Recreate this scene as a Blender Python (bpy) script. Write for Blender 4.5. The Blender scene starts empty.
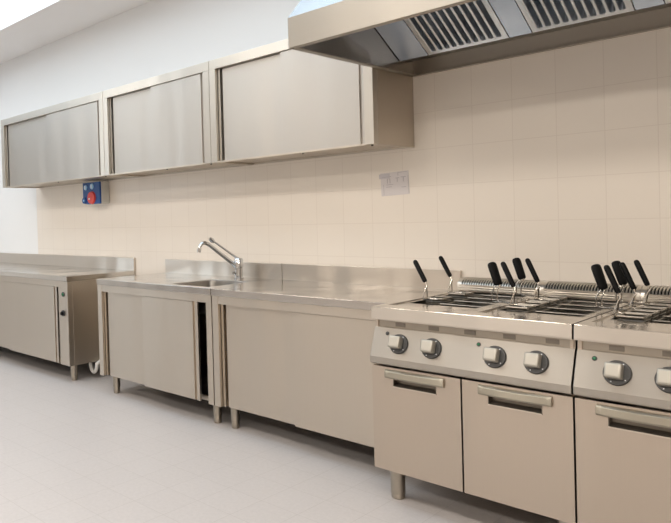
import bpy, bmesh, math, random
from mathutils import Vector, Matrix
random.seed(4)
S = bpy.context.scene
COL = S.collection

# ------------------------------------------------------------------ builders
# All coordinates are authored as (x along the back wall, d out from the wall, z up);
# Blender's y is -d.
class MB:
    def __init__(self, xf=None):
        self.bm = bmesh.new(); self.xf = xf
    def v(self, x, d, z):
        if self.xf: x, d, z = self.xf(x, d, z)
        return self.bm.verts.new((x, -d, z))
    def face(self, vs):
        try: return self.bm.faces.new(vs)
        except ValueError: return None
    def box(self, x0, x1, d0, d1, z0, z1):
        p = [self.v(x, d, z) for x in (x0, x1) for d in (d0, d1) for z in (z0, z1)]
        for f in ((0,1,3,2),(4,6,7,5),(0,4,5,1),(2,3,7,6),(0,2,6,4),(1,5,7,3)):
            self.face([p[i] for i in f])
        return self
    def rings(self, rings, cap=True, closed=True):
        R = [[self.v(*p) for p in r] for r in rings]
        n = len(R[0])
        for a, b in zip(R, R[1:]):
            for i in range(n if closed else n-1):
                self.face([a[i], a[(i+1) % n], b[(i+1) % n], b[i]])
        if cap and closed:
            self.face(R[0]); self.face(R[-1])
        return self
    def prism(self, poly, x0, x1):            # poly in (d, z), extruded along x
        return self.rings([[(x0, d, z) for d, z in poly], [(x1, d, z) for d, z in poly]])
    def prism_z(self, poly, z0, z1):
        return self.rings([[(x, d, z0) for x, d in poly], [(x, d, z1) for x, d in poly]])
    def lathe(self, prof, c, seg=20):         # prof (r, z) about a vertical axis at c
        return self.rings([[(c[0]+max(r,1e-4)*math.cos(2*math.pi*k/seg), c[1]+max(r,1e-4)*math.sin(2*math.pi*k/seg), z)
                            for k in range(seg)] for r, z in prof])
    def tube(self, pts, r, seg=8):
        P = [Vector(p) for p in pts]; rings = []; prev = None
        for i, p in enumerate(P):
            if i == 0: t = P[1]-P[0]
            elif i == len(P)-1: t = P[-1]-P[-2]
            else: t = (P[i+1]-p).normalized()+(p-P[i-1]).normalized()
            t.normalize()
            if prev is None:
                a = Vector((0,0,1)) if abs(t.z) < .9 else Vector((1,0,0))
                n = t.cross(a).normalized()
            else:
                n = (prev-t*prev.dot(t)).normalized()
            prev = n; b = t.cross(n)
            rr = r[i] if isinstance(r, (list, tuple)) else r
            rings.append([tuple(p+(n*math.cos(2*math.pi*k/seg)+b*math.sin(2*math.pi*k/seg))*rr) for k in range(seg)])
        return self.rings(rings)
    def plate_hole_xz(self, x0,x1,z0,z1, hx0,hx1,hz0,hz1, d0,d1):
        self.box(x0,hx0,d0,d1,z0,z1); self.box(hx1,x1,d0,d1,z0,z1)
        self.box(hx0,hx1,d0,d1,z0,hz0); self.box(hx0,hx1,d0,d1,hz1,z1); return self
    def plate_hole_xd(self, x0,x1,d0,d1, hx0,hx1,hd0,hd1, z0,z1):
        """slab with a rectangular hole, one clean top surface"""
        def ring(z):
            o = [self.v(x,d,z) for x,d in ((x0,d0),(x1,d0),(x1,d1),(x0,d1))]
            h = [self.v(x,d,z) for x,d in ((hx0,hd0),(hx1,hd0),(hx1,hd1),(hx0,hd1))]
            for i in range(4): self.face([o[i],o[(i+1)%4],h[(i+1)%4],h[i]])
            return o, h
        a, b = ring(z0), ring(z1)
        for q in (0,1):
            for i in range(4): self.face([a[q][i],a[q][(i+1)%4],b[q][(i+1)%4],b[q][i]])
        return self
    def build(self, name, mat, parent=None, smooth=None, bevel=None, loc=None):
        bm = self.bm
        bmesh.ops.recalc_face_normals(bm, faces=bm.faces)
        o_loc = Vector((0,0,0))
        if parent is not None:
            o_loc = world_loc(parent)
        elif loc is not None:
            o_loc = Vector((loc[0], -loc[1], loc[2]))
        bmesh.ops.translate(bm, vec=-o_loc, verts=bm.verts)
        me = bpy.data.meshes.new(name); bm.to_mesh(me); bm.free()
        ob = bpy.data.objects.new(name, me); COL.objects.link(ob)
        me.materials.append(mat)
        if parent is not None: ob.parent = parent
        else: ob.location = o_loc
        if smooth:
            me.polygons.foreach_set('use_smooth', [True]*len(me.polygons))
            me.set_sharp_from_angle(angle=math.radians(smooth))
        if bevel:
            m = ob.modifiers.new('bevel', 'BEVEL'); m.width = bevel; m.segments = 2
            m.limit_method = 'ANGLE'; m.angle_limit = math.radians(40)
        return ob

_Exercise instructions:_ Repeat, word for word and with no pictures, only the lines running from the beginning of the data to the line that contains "COL = S.collection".

_Response to this exercise:_
Recreate this scene as a Blender Python (bpy) script. Write for Blender 4.5. The Blender scene starts empty.
import bpy, bmesh, math, random
from mathutils import Vector, Matrix
random.seed(4)
S = bpy.context.scene
COL = S.collection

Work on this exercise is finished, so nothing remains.